My children, is this the best we have to offer you?
I am unable to stomach three white-haired white-skinned men all talking over one another at the same time. Even before I go down to the debate, I can hear from the kitchen that no one is listening, no one is respectful. Voices indistinguishable except for their insistence on being first, on dominating, sound inane. Absurd. Farcical. All the words I have been using to describe political discourse for the last few years. This can’t be happening, not with grown adults.
It’s happening.
I cannot stand the ire, the rancor, the accusations, and most personally, the dumbing down of the American language. I have given the Presidential debates three minutes of my time, and already I am wishing those minutes back.

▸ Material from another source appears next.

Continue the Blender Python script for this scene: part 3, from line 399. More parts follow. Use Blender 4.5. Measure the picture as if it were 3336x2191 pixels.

In the darkness of the bathroom, after I’ve cleaned the filthy toilet while listening to a scripture meditation, I am moving my arms to Sufjan by candlelight: “I’m gonna love you anyway.”
Today I have had a vision of the loneliness of the White House. I have seen the President brushing his teeth alone, with no single person to whom he can turn for truth telling or succor. I have pictured the faces of those I love whose commingling of faith and politics I find baffling and horrifying, and I have breathed in “acceptance” and breathed out over them, over their beautiful faces, simply “love.” It is a practice, and I have been practicing it just long enough to realize that it’s working. The more I can accept myself, the more love I have left over. The less I want to change people. The more I see myself change. I have exhaled enough “love” over a visualized image of the White House, that cold and empty house-not-a-home, that the President should be smelling my minty toothpaste by now. Listen up you jackass, I am coming for you with the inescapable love of God.
If you think I’m sitting in a beautifully Zen space with a salt lamp and minimalist sheepskin covered furniture, nope. I do this meditation as my body relaxes itself into sleep. I do it when I lay with my children who still need my body in order to find their relaxation into sleep. I do it when I feel like I’m suffocating, anxious, waiting. So, often.
“The diabolical is when you separate things, the religious is when you connect things.”
All summer I watched as powerful young brown women led crowds of hundreds through the streets – for change, for freedom, for life and not death which is to say: love. My children, I hope by the time you read this that they are leading the nation with a power that is grounded in soul strength, not in how loudly they can each shout over one another.